Ma le ipotesi in cui può configurarsi un abuso dello strumento processuale sono potenzialmente illimitate, ogni qual volta venga in rilievo, come esposto in precedenza, un uso distorto del processo esecutivo, con evidenti ricadute sui principi del giusto processo e della sua ragionevole durata.

Certo, non mancano i motivi di perplessità: si tratta pur sempre di un istituto che, proprio per l'astratta applicabilità ad un numero illimitato e molto eterogeneo di casi, potrebbe prestarsi ad applicazioni eccessive e non giustificate.

Del resto, per restare all'ipotesi, affrontata nella sentenza in commento, di azione esecutiva intrapresa per la riscossione di un credito di modesta entità, ci si potrebbe del tutto legittimamente chiedere: qual è la misura del credito che deve ritenersi così modesta da non giustificare una autonoma azione esecutiva?

Ma forse anche una tale domanda è mal posta, perché l'abusività della condotta tenuta dal creditore che abbia intrapreso la procedura esecutiva va valutata alla stregua di una serie di parametri che possono manifestare l'intenzione dello stesso di conseguire un ingiustificato vantaggio e non certo sulla sola base della esigua entità del credito azionato in via esecutiva.

Altra questione che risulta non sempre di agevole soluzione è quella che concerne l'individuazione delle conseguenze da attribuire alla riscontrata condotta abusiva: ove l'attività esecutiva si connoti come un abuso dello strumento processuale, tale circostanza conduce alla caducazione della stessa procedura, oppure ha effetti limitati alla riduzione delle spese esecutive spettanti al creditore per l'attività intrapresa ?

Sul punto, la pronuncia della Cassazione n. 12246/2011, in precedenza citata, affermava che dal «riscontrato abuso delle strumento processuale non può tuttavia conseguire la sanzione dell'inammissibilità dei ricorsi, posto che non è l'accesso in sé allo strumento che è illegittimo ma le modalità con cui è avvenuto», con l'effetto che il riscontrato abuso «comporta l'eliminazione per quanto possibile degli effetti distorsivi dell'abuso» in particolare con riferimento alla quantificazione delle spese di precetto ed esecuzione.

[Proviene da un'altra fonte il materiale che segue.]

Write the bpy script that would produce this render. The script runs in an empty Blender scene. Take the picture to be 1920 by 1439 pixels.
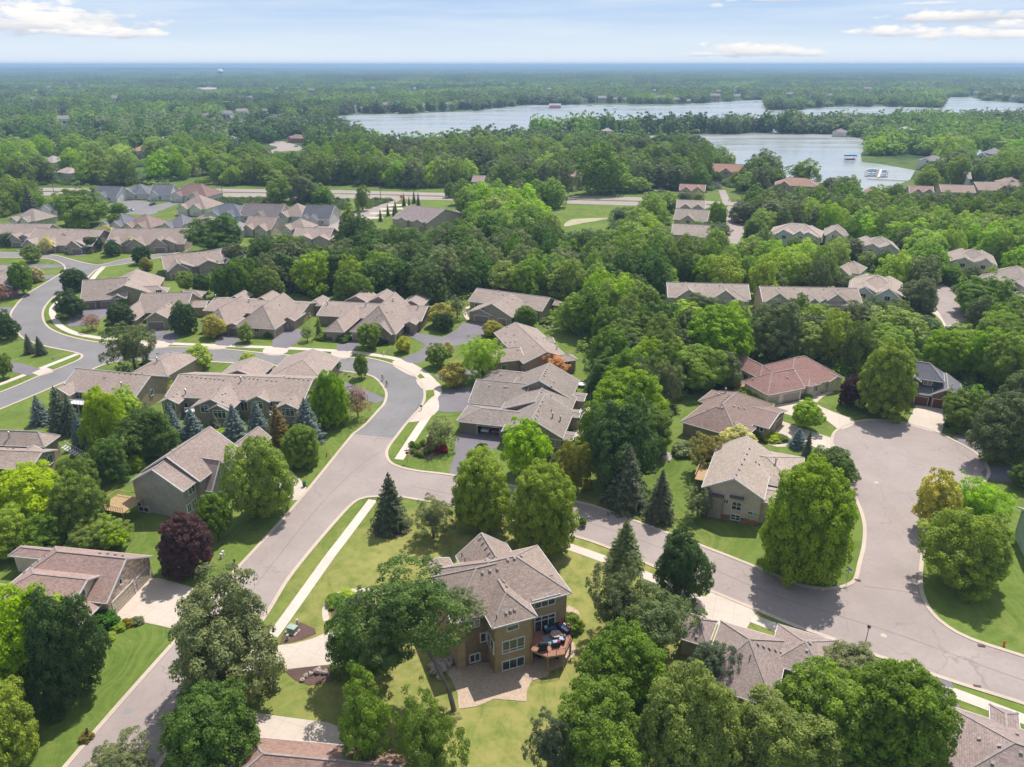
import bpy, bmesh, math, random
import numpy as np
from mathutils import Vector, Matrix
R = math.radians
S = bpy.context.scene
COL = S.collection
# ------------------------------------------------ camera
FPX, CX, CY, HCAM = 1420.0, 960.0, 719.5, 74.0
PITCH = math.atan((CY - 121.0) / FPX)
cam = bpy.data.objects.new("camera", bpy.data.cameras.new("camera"))
COL.objects.link(cam)
cam.location = (0, 0, HCAM)
cam.rotation_euler = (math.pi / 2 - PITCH, 0, 0)
cam.data.sensor_width = 36.0
cam.data.lens = 36.0 * FPX / 1920.0
cam.data.clip_start = 1.0
cam.data.clip_end = 80000.0
S.camera = cam
# ------------------------------------------------ sun
SUN_EL, SUN_AZ = R(60), R(28)          # azimuth clockwise from +Y
sd = Vector((math.sin(SUN_AZ) * math.cos(SUN_EL), math.cos(SUN_AZ) * math.cos(SUN_EL), math.sin(SUN_EL)))
sl = bpy.data.lights.new("sun", 'SUN')
sl.energy = 3.6
sl.angle = R(0.6)
sl.color = (1.0, 0.955, 0.88)
so = bpy.data.objects.new("sun", sl)
so.rotation_euler = sd.to_track_quat('Z', 'Y').to_euler()
so.location = (0, 0, 300)
COL.objects.link(so)
# ------------------------------------------------ exposure, sampling
S.view_settings.view_transform = 'Standard'
S.view_settings.look = 'None'
S.view_settings.gamma = 1.0
S.view_settings.use_curve_mapping = False
S.view_settings.exposure = 0.68
S.render.engine = 'CYCLES'
cy = S.cycles
cy.max_bounces = 5; cy.diffuse_bounces = 3; cy.glossy_bounces = 2
cy.transmission_bounces = 3; cy.transparent_max_bounces = 6; cy.volume_bounces = 0
cy.caustics_reflective = False; cy.caustics_refractive = False
cy.use_denoising = True
try:
    cy.denoising_prefilter = 'ACCURATE'
except Exception:
    pass
cy.use_adaptive_sampling = True
cy.adaptive_threshold = 0.015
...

In altre pronunce, tuttavia, il riscontrato abuso conduce alla radicale caducazione della procedura esecutiva, dal momento che viene ritenuta come del tutto ingiustificata la sua introduzione (è il caso della sentenza in commento).

Forse, volendo spostare lo sguardo verso una soluzione normativa delle criticità che la giurisprudenza in commento si sforza di affrontare in via interpretativa, si potrebbe immaginare di adeguare l'impianto normativo che regolamenta le attività prodromiche all'inizio dell'esecuzione forzata alle attuali condizioni economiche e tecnologiche: si potrebbe ipotizzare, così, l'obbligo per la parte che agisca per la riscossione del proprio credito fondato su titolo giudiziale di notificare, unitamente al titolo, una nota che indichi l'esatto importo da accreditare sul conto corrente del creditore (una disposizione normativa di questo genere, per la verità, già esiste, sia pur con ambito applicativo limitato soltanto ad alcuni crediti vantati nei confronti di enti previdenziali: si tratta dell'art. 38, comma 1, lett. c), del d.l. 98/2011, convertito con modificazioni in l. 111/2011): si eviterebbero in radice, in tal modo, i rischi di inesatto adempimento dovuto alla mancata corresponsione di somme di modesta entità.